177 Хорошо, слышен поэт… «Постепенно становится мной» это уж и совсем хорошо. – Слова Анны Андреевны относятся к прочитанному мною вслух отрывку из поэмы Д. Самойлова «Ближние страны», опубликованному в № 2 журнала «Москва» в 1958 году. Вскоре Самойлов и Ахматова познакомились и подружились. Давид Самойлов (1920–1990) так вспоминал о знакомстве с Анной Андреевной (ошибочно, впрочем, указывая год):

«И вот где-то в пятьдесят шестом году она прочла – или ей прочли куски из моей поэмы «Ближние страны». Несколько отрывков ей понравилось, и она передала это через Лидию Корнеевну Чуковскую с тем подтекстом, что можно к ней придти. Я позвонил…» (см. журнал «Аврора», 1989, № б, с. 7).

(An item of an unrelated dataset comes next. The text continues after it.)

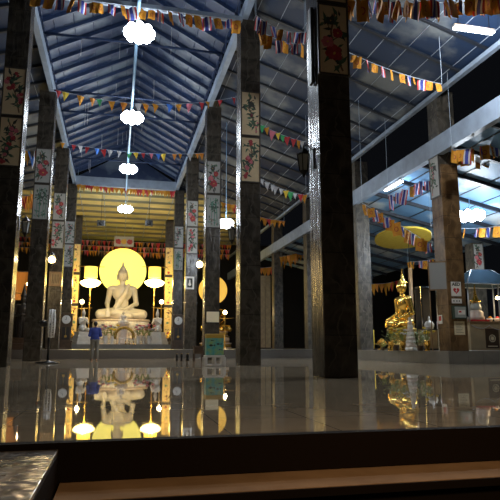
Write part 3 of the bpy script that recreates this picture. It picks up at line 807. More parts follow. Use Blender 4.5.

В 62-м году Ахматова, говоря со мною о наиболее ценимых ею современных поэтах, среди имен Тарковского, Аипкина, Корнилова, Бродского – назвала также имя Самойлова. (См. с. 552 настоящего тома.)

Ахматовой посвятил Самойлов – при ее жизни – стихотворение «Я вышел ночью на Ордынку» (сб. «Дни», 1970); а после кончины – «Смерть поэта» (см. там же) и «Стансы» (сб. «Весть», 1981). Записи Самойлова об Ахматовой (в прозе) опубликованы его вдовой, Г. И. Медведевой, в журнале «Октябрь», 1991, № 9.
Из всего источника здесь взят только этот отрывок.